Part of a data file
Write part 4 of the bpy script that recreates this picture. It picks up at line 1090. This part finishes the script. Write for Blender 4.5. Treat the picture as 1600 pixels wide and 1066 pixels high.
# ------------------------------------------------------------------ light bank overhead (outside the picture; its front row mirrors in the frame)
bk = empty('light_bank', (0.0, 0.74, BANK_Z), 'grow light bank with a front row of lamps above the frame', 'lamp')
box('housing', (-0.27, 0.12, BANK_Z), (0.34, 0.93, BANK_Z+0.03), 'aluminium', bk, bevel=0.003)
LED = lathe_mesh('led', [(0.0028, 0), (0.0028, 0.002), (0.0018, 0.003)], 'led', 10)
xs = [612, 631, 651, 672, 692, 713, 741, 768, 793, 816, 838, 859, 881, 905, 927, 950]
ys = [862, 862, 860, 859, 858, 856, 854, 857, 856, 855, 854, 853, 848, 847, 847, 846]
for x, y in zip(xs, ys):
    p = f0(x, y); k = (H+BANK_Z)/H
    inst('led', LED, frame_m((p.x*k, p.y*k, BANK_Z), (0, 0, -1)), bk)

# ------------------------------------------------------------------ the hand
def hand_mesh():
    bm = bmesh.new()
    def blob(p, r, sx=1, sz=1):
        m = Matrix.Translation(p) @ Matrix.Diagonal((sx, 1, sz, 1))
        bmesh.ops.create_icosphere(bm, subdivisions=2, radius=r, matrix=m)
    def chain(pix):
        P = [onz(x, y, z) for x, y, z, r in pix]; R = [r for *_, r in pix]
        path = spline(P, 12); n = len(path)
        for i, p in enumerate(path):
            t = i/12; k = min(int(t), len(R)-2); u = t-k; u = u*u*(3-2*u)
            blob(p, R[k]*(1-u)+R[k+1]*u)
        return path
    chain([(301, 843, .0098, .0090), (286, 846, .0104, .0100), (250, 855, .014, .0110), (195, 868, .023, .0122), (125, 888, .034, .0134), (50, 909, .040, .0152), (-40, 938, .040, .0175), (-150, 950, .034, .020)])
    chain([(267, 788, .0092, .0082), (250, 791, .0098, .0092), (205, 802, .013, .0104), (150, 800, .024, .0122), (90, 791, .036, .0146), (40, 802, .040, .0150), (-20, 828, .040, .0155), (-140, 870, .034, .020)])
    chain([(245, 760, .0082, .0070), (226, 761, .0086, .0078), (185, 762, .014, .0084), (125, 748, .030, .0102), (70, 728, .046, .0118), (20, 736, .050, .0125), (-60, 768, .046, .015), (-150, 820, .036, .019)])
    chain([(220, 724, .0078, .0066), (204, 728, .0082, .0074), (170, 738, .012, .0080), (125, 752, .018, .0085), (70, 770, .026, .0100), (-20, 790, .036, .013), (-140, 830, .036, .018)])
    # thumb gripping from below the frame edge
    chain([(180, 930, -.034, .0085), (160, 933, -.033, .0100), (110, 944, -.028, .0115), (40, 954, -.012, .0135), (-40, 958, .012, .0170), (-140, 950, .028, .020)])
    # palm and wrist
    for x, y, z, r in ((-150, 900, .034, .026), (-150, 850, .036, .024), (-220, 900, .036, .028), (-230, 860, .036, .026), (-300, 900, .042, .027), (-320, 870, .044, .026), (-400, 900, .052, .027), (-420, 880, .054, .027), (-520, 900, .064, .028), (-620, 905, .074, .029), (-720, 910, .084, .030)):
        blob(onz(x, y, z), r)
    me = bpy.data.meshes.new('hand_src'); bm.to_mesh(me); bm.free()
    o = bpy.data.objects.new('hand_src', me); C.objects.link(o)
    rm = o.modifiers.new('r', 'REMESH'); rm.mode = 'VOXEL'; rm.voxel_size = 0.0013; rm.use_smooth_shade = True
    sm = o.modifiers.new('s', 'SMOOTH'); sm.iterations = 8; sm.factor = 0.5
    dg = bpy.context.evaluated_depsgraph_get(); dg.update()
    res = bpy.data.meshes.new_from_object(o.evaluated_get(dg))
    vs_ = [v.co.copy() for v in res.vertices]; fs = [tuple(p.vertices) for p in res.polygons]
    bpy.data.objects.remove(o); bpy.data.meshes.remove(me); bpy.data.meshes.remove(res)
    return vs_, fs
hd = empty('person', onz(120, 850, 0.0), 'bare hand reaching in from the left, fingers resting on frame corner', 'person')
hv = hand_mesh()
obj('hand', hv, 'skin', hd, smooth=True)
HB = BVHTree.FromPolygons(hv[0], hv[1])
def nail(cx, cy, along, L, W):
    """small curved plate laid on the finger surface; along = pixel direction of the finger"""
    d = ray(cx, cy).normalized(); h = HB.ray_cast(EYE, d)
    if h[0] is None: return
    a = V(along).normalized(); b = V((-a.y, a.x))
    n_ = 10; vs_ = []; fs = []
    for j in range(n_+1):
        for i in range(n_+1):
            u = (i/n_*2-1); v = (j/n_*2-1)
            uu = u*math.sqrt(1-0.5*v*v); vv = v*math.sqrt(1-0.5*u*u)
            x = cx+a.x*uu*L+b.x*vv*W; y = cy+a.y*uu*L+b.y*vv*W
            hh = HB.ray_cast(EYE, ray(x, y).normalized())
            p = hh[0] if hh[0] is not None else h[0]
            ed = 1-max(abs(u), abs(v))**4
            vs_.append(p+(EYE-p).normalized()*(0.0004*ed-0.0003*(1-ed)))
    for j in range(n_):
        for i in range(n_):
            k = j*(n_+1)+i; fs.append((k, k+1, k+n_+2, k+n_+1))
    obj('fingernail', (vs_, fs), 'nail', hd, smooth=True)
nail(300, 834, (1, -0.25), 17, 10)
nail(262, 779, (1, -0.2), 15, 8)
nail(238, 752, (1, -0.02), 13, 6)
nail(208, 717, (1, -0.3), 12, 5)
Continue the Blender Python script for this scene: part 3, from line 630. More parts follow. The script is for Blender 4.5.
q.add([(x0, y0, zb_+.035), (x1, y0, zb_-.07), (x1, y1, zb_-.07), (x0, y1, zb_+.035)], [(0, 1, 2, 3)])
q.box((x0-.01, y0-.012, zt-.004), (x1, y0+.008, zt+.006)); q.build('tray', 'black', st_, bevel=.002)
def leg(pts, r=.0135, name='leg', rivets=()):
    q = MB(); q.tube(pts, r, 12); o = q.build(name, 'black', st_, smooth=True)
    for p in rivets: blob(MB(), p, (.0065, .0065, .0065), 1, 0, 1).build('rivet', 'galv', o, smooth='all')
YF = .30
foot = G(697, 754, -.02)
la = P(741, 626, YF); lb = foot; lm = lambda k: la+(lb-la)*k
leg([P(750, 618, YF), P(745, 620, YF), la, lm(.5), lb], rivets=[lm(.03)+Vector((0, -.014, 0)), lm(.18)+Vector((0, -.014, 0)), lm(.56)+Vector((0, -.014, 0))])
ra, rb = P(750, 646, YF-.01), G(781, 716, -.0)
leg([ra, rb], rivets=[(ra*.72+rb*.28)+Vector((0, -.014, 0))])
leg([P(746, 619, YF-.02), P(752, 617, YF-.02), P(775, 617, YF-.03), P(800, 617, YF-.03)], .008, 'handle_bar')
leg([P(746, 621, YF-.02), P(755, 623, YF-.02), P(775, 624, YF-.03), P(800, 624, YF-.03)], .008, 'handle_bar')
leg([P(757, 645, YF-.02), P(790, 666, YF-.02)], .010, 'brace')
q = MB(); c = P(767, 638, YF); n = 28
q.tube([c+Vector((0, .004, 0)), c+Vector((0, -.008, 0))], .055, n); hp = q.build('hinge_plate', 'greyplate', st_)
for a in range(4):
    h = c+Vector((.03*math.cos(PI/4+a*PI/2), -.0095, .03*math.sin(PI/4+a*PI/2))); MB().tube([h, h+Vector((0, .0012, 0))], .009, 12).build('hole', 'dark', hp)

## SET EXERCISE
Repeat the lines from the first one in the records through the line containing "(0, 0, -1)), bk)", exactly as written, and nothing else.

## TASK SOLUTION
Write part 4 of the bpy script that recreates this picture. It picks up at line 1090. This part finishes the script. Write for Blender 4.5. Treat the picture as 1600 pixels wide and 1066 pixels high.
# ------------------------------------------------------------------ light bank overhead (outside the picture; its front row mirrors in the frame)
bk = empty('light_bank', (0.0, 0.74, BANK_Z), 'grow light bank with a front row of lamps above the frame', 'lamp')
box('housing', (-0.27, 0.12, BANK_Z), (0.34, 0.93, BANK_Z+0.03), 'aluminium', bk, bevel=0.003)
LED = lathe_mesh('led', [(0.0028, 0), (0.0028, 0.002), (0.0018, 0.003)], 'led', 10)
xs = [612, 631, 651, 672, 692, 713, 741, 768, 793, 816, 838, 859, 881, 905, 927, 950]
ys = [862, 862, 860, 859, 858, 856, 854, 857, 856, 855, 854, 853, 848, 847, 847, 846]
for x, y in zip(xs, ys):
    p = f0(x, y); k = (H+BANK_Z)/H
    inst('led', LED, frame_m((p.x*k, p.y*k, BANK_Z), (0, 0, -1)), bk)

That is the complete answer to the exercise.